By Washington's thinking, the Turks (remember what fabled ferocious fighters they were in Korea) should be interested only in wanting to fight ISIS. Good Turks! But the problem is that the Pentagon has found its best anti-ISIS fighters not only in the Peshmerga army of Iraqi Kurdistan, but also in a Syrian Kurdish group within Syria called the YPG or People's Protection Units. And lest you think that all these groups can be efficiently charted, kindly realize that the YPG is an outgrowth of the PKK or Kurdistan Workers' Party, which remains an outlawed group within Turkey. After years of conflict with Ankara, the PKK agreed to a cease-fire two years ago, but that has now been destroyed because the Turks' bombing of ISIS has also hit both the PKK and the American-backed YPG.

"There is still a great deal of ambiguity," Edmund Ghareeb, internationally recognized expert on the Kurdish movements and professor at American University, told me of the new situation. "Who's using whom? So we are entering a new phase. The Turks will make a show of fighting ISIS, but they are also fighting the Kurdish groups. The Turks and Washington are not on the same page."

Then he thought for a moment and added, "There are 13 Kurdish parties in Syria alone!"

There is more - much, much more - on the Turkish part in this "new phase" of this historic conflict, which began when the U.S. invaded Iraq in 2003 with the casualness of a father exploding fireworks for his sons and instead exploded the balance of power in the entire region. But what about the American part?

If we trace the chronology of tragedies in the region, at every step we find the hated American interventions - from arming the mujahedeen in Afghanistan against the Soviets and then forgetting them, to invading Iraq and Afghanistan without any plan for the end game, to dismissing the entire Iraqi army, thus freeing its members to become the spine of ISIS. For starters.

But the "Third World," which has lived with cruelty seemingly forever, has a nasty way of biting back.

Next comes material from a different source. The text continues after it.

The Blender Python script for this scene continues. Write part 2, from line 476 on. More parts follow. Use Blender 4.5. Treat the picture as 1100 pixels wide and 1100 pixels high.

And it is now doing just that.

When most Americans speak, as by rote, of America as an "exceptional" nation or the mythically pure "City on a Hill," many do not know the true source of those beliefs. America's grace was that she was protected by her Founding Fathers' great liberal ideas of the Reformation and the Renaissance, but she was also protected by the arms of two great oceans from the kind of ethnic, clan, tribal, nationalist and border-related hatreds and warfare that most others in the world have faced throughout human history.

We could develop on our beautiful, rich continent without, for the most part, interference from others. Americans became, in all the early writings, "new men." We spoke of the "old world" and the "old country" only with sorrow for those left behind, then went about our business of creation.

But now we have - voluntarily, by our own foolishness and pride - involved ourselves in exactly the worst of those conflicts our forefathers left behind.

Washington will ask: How were WE to know that Turkey would go after the PKK instead of ISIS? To which some of us might ask: How could we NOT know?